Cafesjian Center for the Arts   »   Exhibitions   »   POP CONNECTION: A selection from the Gerard L. Cafesjian Collection

Sasuntsi Davit Garden Gallery

POP CONNECTION: A selection from the Gerard L. Cafesjian Collection

May 18, 2013 – September 15, 2013
 
POP CONNECTION: A selection from the Gerard L. Cafesjian Collection Exhibition opens at Sasuntsi Davit Garden Gallery of the Cafesjian Center for the Arts on May 18. 

"Pop Art is: Popular (designed for a mass audience), Transient (short term solution), Expendable (easily-forgotten), Low cost, Mass produced, Young, Witty, Sexy, Gimmicky, Glamorous, Big Business…
This is just the beginning…

Richard Hamilton, 1957

Pop Art was a reflection of a growing industrial and commercialized society, which mirrored the American consumerist culture in a symbolic structure of images and signs, offering a new artistic vision of American life.
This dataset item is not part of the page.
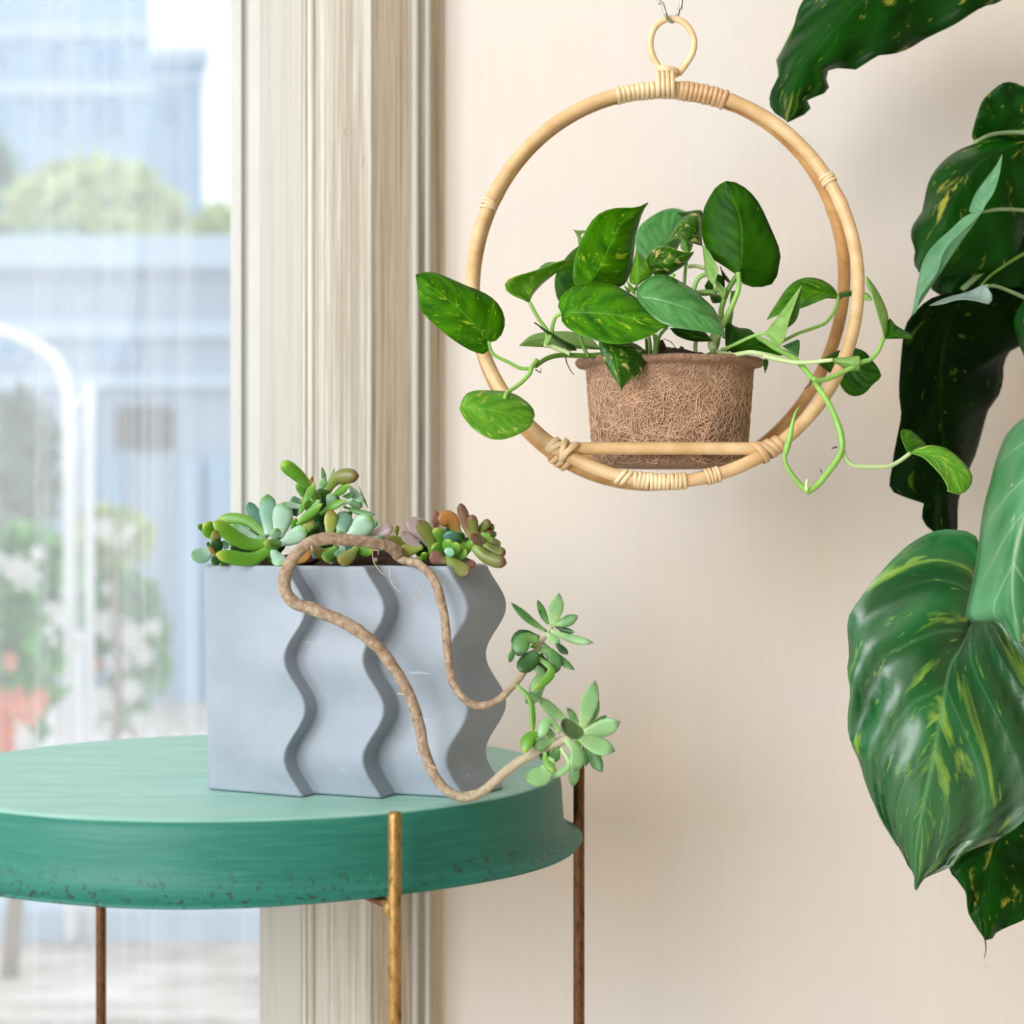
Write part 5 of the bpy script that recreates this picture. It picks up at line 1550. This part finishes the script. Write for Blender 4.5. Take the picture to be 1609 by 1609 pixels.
stalk(gp, 'G5', [(912, 1445), (916, 1490), (914, 1520), (905, 1555)], [1.2, .5], 'root_dark', 1.28, 'leaf_tip_thread')
leaf(gp, 'px', (1538, 955), (1439, 1398), [(1546, 900), (1535, 845), (1500, 833), (1470, 834), (1445, 845), (1420, 862), (1385, 898), (1350, 945), (1335, 965), (1331, 985), (1333, 1010), (1334, 1030), (1331, 1055), (1337, 1090), (1335, 1110),
      (1333, 1144), (1337, 1168), (1350, 1197), (1358, 1225), (1370, 1257), (1388, 1291), (1407, 1322), (1422, 1351), (1437, 1375)],
     [(1580, 970), (1620, 1030), (1645, 1110), (1650, 1200), (1630, 1265), (1609, 1288), (1584, 1309), (1558, 1324), (1532, 1333), (1505, 1348), (1500, 1357), (1480, 1366), (1456, 1378)],
     'big_mid', 1.205, 1.175, .026, .02, [(1538, 955), (1510, 1017), (1492, 1050), (1482, 1100), (1466, 1191), (1440, 1322), (1439, 1398)], -.036, .0085, 10, 52, 8, .0009, wavef=4.3, slope=.62)
leaf(gp, 'px', (1705, 640), (1602, 1012), [(1645, 638), (1607, 657), (1581, 682), (1566, 718), (1556, 756), (1545, 797), (1540, 830), (1537, 857), (1530, 904), (1517, 965), (1522, 976), (1546, 979), (1570, 977), (1588, 1002)],
     [(1760, 700), (1780, 850), (1730, 950), (1660, 1010)], 'big_light', 1.10, 1.09, .06, .03, [(1705, 640), (1630, 760), (1598, 850), (1590, 930), (1602, 1012)], -.01, .006, 8, 36, 9, .0009, wavef=2)
# main climbing stem beyond the frame, and the stalks that join it
sx_, sy_ = 1840, 1.42
tube('main_stem', [Vector((X(sx_, sy_), sy_, 0)), Vector((X(sx_ + 20, sy_), sy_, 0.4)), Vector((X(sx_ - 15, sy_), sy_ - .01, 0.8)), Vector((X(sx_ + 10, sy_), sy_, 1.2)), Vector((X(sx_ - 20, sy_), sy_ - .03, 1.55))], [0.014, .013, .012, .010, .006], M['big_stalk'], gp, 50, 12)
for (a, b, Da, zpy) in ((1530, -122, 1.36, 60), (1612, 190, 1.40, 350), (1541, 945, 1.204, 700), (1705, 640, 1.10, 520), (1600, 1283, 1.30, 1000), (1512, 455, 1.385, 300)):
    e = P(sx_, zpy, sy_)
    s_ = P(a, b, Da)
    mdp = s_.lerp(e, 0.5) + Vector((0, 0, 0.03))
    tube('stalk', [s_, mdp, e], [0.002, .0028, .0034], M['big_stalk'], gp, 16, 8)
POP was a response to the emergence of a new consumer society and the explosion of popular culture in the 1950s and 1960s, which revealed a new ideology of values and icons related to commercial America. Monumentalizing and elevating popular objects and icons to the realm of fine art, deliberately or not, Pop artists broke the recognized boundaries of “high” art encouraging democratization of art production. Drawing upon the imagery of advertising, Hollywood, comic books and industrially designed products, Pop artists addressed such issues as class, political change, gender and consumer culture. They also made allusions to many patriotic symbols and historical episodes of America’s story, reinventing these as commercial idols of mass culture.
  
Pop Art emerged independently in London, then in New York, and almost simultaneously. Despite similarities in imagery and production forms, there were ideological differences between approaches to the style. America, with its flourishing cities and capital, was a symbol of freedom and the future, incorporating the images of mass production and consumption. The British protagonists of the new style wanted to establish the American “dream” through the means of an art accessible and equal to everyone, beyond the barriers of social ranking. The American advocates of Pop tendencies had a more critical and ironic view of America’s commercialized society. Whether it carried a celebratory or satirical spirit, Pop Art featured a new contemporary vision. 

Introducing recognizable images of cultural icons, consumer products or modern conveniences, Pop Art is not realism in its conventional form. Transforming an image into a symbolic fragment, pop objects communicate the message through a language of metaphoric signs representing mass culture. The exhibition POP Connection: A Selection from the Gerard L. Cafesjian Collection presents the works of the first generation of Pop artists, who contributed to the establishment of Pop Art and its development as a major force in contemporary art — including Americans Tom Wesselmann, James Rosenquist, Jim Dine, Robert Indiana, Larry Rivers, and Ronald Kitaj Brooks, as well as British artist Allen Johnes. The exhibition provides an insight to the iconography of Pop Art, offering an elucidative presentation of its main characteristics.